After that live debut, she leaned into the part of the business model that never gets old: the hits. Her set included ‘Royals,’ ‘What Was That,’ and ‘Hammer,’ along with other fan favorites spanning multiple eras. The source also provides the full Governor’s Ball 2026 setlist, listing the unreleased track followed by ‘Royals,’ ‘What Was That,’ ‘Broken Glass,’ ‘Perfect Places,’ ‘Shapeshifter,’ ‘Buzzcut Season,’ ‘Favourite Daughter,’ ‘The Louvre,’ ‘Current Affairs,’ “‘Hard Feelings,’ ‘Oceanic Feeling,’ ‘Liability,’ ‘Hammer,’ ‘Supercut,’ ‘Team,’ ‘Man of the Year,’ ‘Girl, So Confusing,’ ‘Green Light,’ ‘David,’ ‘Ribs.’
For the executives and operators in music, media, and adjacent platforms, the second-order lesson is that attention is earned in sequence. The opener creates novelty, but the catalog is what sustains the commitment. Also, Lorde’s set did not just go “song by song.” It contained moments that are designed to be shareable: she told the crowd, “Don’t you feel like so much has changed in the last nine years?” and reflected on her view that the world feels “increasingly unjust,” as well as how it feels harder to define “beauty and truth and what is real.” She then encouraged authenticity, saying, “If we show ourselves, all the broken bits, all the jagged edges, all the filth, I really believe we will start fucking going somewhere.”
She also used stage visuals to turn a lyric into a message with an external artifact. The penultimate song was ‘David,’ dedicated to “anyone who knows what it’s like to be under a boot,” and a huge banner unfurled over the crowd bearing: “I don’t belong to anyone.” The source notes that it was “feed out by her crew for fans to hold aloft during ‘David’.” That matters because the performance becomes participatory. Fans are not only consuming; they are carrying and distributing the brand-adjacent symbolism into their own social feeds.
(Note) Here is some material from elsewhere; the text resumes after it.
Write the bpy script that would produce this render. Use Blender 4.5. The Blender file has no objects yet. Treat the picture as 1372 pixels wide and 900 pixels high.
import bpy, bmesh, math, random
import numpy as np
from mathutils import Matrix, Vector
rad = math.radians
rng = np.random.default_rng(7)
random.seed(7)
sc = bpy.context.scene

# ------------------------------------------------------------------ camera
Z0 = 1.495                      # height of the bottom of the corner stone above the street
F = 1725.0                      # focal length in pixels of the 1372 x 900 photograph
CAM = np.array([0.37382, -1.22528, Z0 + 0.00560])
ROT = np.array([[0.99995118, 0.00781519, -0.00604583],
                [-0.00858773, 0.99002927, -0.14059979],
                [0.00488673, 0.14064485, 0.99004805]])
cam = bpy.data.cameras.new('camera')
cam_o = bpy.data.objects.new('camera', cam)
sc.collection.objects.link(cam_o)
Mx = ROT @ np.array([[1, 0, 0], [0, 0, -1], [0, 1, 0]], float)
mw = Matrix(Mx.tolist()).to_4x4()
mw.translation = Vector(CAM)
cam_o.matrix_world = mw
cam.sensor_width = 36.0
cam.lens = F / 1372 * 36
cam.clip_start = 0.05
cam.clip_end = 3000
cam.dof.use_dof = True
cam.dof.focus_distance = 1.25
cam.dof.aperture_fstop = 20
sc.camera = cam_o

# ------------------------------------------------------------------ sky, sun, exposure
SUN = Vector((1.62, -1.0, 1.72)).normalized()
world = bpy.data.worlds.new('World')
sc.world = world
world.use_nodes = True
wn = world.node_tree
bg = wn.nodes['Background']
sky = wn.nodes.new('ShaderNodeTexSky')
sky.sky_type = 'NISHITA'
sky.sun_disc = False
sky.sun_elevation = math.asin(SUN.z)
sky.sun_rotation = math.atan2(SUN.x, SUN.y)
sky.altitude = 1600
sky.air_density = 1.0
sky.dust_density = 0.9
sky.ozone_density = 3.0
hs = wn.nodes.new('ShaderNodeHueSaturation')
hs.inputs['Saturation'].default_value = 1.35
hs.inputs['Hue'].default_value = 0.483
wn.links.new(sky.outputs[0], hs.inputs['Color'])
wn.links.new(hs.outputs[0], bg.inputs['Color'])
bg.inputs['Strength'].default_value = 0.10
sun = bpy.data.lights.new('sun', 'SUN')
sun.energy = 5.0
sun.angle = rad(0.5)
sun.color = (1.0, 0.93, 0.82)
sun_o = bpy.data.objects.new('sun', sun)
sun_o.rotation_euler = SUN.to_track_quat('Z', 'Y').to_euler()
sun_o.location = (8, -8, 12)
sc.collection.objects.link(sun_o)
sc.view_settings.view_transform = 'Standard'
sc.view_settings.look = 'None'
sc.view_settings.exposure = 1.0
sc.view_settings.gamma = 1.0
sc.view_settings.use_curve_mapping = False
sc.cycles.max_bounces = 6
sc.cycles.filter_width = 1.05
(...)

This isn’t happening in isolation. The source places the performance within Lorde’s current run on the ‘Ultrasound’ World Tour in support of her latest album ‘Virgin.’ It also adds that she is a headliner for All Points East 2026 in London, with the lineup including PinkPantheress and Zara Larsson (and more as support). Put together, you get a pattern that brands and labels understand deeply: major live events function like distributed launches across geographies, turning a single “new music” moment into an extended attention funnel.
One more business-relevant detail from the source: elsewhere, Lorde has donated over $200,000 from merch sales to Minnesota immigrant funds. That piece may not change ticket demand overnight, but it changes the narrative around the artist as a stakeholder in the social ecosystem. For boards and operators managing artist careers, that is part of the modern risk-management equation. It builds trust, and trust is a form of resilience when audiences decide whether to follow the next chapter.
Strategically, the Governor’s Ball opener signals that Lorde is treating the transition from one album cycle to the next as an ongoing process, not a hard cut. The unreleased snippet gives fans a reason to pay attention right now. The hits provide the emotional payoff. The visuals and statements provide the identity layer. And for peers planning their own rollouts, the takeaway is clear: the most effective “new release” moment may not be a calendar date. It may be the first time your audience hears something they cannot get anywhere else, in front of other people, with enough context that they feel part of the story.